WHAT IS ASKED.
Please start at the first line of the records beneath and quote each line exactly, ending with the line containing "COL = SC.collection".

PROVIDED DATA.
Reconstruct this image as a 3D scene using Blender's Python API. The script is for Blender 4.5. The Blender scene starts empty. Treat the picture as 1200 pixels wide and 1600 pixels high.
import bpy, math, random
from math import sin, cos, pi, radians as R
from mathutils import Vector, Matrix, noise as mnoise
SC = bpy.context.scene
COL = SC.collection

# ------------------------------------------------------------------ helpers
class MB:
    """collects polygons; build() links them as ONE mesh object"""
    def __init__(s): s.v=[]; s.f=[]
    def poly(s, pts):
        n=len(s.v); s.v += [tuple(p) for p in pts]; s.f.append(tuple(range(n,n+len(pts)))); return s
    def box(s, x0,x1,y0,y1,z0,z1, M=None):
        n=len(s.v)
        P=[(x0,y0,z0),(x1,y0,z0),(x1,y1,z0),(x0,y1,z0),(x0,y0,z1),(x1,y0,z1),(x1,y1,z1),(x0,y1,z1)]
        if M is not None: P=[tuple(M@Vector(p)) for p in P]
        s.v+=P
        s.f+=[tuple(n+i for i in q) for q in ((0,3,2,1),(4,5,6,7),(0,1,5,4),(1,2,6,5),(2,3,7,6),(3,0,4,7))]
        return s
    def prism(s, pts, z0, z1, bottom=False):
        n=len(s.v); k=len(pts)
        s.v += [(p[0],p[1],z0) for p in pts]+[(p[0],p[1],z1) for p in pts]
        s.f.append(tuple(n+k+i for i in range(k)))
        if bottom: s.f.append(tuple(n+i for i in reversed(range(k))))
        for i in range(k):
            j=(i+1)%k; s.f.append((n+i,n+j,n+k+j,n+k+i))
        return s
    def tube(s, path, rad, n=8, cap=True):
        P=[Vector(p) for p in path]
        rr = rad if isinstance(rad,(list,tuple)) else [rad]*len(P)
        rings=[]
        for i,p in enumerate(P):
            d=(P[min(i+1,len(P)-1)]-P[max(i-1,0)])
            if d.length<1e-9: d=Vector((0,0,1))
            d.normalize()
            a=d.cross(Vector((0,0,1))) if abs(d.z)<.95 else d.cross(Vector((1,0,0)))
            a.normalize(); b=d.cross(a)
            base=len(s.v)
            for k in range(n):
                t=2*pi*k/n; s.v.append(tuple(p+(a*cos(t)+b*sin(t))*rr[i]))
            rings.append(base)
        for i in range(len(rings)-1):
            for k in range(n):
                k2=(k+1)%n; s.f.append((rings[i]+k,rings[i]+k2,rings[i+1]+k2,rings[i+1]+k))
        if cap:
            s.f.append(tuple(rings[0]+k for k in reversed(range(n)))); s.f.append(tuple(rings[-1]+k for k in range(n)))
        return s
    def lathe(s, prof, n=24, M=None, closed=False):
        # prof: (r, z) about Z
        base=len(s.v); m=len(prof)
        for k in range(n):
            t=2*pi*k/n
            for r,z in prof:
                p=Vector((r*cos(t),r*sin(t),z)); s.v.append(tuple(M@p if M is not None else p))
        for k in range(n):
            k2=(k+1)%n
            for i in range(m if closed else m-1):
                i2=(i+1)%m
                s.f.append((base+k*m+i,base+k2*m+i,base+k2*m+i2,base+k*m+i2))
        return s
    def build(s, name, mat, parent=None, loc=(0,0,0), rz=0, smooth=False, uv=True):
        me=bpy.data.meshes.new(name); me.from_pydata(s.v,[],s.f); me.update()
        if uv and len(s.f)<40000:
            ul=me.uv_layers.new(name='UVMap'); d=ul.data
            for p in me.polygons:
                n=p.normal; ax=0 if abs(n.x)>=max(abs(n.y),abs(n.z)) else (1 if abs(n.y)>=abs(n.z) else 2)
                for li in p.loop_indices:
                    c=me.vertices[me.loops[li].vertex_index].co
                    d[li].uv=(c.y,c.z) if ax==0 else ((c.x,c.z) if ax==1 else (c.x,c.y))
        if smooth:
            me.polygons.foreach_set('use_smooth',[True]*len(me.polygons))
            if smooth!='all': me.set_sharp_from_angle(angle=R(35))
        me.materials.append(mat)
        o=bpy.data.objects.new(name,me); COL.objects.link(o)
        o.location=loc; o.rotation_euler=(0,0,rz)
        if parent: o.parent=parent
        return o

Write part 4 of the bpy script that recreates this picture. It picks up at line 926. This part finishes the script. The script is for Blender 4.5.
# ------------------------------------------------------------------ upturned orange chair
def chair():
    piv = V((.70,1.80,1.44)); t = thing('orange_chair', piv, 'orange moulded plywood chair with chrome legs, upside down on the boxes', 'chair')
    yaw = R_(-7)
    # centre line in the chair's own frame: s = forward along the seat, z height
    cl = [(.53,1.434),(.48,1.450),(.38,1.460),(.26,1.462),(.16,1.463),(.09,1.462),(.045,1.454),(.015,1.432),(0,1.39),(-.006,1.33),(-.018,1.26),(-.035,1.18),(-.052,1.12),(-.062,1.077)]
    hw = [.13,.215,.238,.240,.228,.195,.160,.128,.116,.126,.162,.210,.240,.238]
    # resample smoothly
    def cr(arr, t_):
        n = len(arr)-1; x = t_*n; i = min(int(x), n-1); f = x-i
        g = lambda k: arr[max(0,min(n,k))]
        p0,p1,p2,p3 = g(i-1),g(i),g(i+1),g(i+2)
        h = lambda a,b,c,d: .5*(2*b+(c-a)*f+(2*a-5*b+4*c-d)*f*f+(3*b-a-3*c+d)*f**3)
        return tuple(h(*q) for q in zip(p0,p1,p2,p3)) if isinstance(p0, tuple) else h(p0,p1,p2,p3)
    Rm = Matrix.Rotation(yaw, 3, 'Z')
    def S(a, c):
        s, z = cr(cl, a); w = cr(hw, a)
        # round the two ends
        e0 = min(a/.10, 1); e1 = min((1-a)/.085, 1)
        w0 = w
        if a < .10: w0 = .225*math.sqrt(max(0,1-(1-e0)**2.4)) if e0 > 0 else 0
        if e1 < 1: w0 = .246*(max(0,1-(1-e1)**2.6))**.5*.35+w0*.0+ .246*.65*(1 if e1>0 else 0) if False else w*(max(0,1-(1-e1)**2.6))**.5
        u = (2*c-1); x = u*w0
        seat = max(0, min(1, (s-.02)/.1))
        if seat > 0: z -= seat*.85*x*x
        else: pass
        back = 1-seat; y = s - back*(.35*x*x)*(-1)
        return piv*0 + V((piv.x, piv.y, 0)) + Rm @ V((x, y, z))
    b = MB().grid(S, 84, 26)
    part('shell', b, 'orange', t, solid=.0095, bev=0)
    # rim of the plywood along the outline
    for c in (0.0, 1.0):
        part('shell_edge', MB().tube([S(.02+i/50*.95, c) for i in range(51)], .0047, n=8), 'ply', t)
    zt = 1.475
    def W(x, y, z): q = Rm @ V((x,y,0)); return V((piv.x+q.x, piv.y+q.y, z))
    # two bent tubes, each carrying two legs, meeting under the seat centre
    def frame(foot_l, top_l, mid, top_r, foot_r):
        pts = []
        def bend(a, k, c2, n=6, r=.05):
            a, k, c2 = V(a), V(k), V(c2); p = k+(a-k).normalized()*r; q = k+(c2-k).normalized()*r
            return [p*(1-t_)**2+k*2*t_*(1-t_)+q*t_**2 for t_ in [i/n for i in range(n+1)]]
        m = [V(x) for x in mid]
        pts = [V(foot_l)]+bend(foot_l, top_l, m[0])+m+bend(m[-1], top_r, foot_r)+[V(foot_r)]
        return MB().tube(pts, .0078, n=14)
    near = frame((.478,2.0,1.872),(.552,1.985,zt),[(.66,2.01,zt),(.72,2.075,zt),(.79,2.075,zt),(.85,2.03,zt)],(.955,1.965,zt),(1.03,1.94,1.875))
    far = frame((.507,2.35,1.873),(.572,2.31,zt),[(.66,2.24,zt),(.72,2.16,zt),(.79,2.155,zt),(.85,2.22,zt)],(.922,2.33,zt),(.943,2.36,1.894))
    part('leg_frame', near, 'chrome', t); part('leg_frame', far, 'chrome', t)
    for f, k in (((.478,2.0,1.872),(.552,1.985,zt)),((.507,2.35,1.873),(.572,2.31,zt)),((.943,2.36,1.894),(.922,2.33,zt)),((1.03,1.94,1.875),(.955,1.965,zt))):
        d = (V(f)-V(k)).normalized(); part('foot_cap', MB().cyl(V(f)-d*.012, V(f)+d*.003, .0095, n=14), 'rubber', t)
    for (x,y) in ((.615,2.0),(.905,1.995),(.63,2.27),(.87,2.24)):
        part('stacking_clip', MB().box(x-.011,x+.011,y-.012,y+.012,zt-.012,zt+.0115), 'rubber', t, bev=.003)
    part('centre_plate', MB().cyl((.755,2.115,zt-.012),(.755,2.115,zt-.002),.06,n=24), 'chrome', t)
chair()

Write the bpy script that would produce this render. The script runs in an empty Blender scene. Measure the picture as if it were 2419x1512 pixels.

EXERCISE OUTPUT.
Reconstruct this image as a 3D scene using Blender's Python API. The script is for Blender 4.5. The Blender scene starts empty. Treat the picture as 1200 pixels wide and 1600 pixels high.
import bpy, math, random
from math import sin, cos, pi, radians as R
from mathutils import Vector, Matrix, noise as mnoise
SC = bpy.context.scene
COL = SC.collection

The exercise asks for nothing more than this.